Suppose $G$ is a group, $A\subset G$ a finite subset of order $n$.
Let $H = \{g\in G: \forall_{a\in A}:gag^{-1}\in A\}$ and $N=\{g\in G:\forall_{a\in A}:ga=ag\}$.
Show that $H$ is a subgroup of $G$, and that $N$ is a normal subgroup of $H$. Then, find a homomorphism $f:H\to S_n$ such that $\ker f=N$.
I verified myself that $H$ is a subgroup of $G$ and that $N\triangleleft H$. As it is a lot of writing out definitions and using tricks, I'll only show what I used to show that $N$ is normal. This was also the hardest step for me in the first part.
N is normal:
Suppose $n\in N$. We have $h^{-1}ah\in A$ for all $a\in A, h\in H$. We'll call $h^{-1}ah=a'$.
Now, as $n\in N$ we have that: $$na'n^{-1}=a' \iff hna'n^{-1}h^{-1}=ha'h^{-1}$$$$=hnh^{-1}ahn^{-1}h^{-1}=hnh^{-1}a(hnh^{-1})^{-1}=hh^{-1}ahh^{-1}=a$$
So $hnh^{-1}\in N$ so that $N$ is normal in $H$.
For the homomorphism:
First, we define $\phi_h:A\to A$ by $a\mapsto hah^{-1}$.
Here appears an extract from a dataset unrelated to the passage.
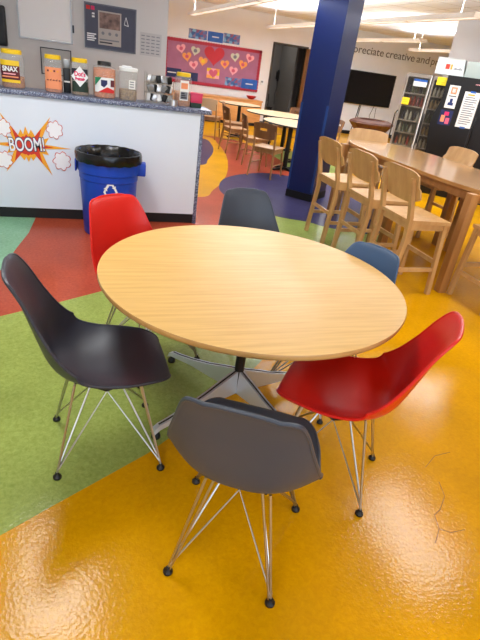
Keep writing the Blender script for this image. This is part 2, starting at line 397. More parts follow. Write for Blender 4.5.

This is a bijection: suppose $hah^{-1}=hbh^{-1}$ for $a,b\in A.$ Multiplying with $h$ on the right, and $h^{-1}$ on the left on both sides gives us $a=b$ , so $\phi_h$ is injective $\iff$ surjective, as $\#A=\#A$.
For our homomorphism, we define $f:H\to S_n$ by $h\mapsto\phi_h$. If $f(h)=\operatorname{id}$, then $\phi_h(a)=a$ for all $A$, and since $\phi_h(a)=hah^{-1}(=a)$, we have that this exactly gives us that $h\in N$. So $\ker f=N$.
$f$ is a homomorphism: $f(hp) = \phi_{hp}(a)=(hp)a(hp)^{-1}=hpap^{-1}h^{-1}=h\phi_p(a)h^{-1}=\phi_h\circ \phi_p(a)$
I wasn't too sure about the homomorphism, as I use the mappings $\phi_h$ on $A$, which aren't necessarily 'numbers' as in $S_3$. It feels as if I have some kind of isomorphism (not $f$ itself, but a group isomorphic to $S_3$), maybe something along the lines of $f:H\to S(A)$ instead of $f:H\to S_n$? But as $\#A=n$ we have $S(A)\cong S_n$?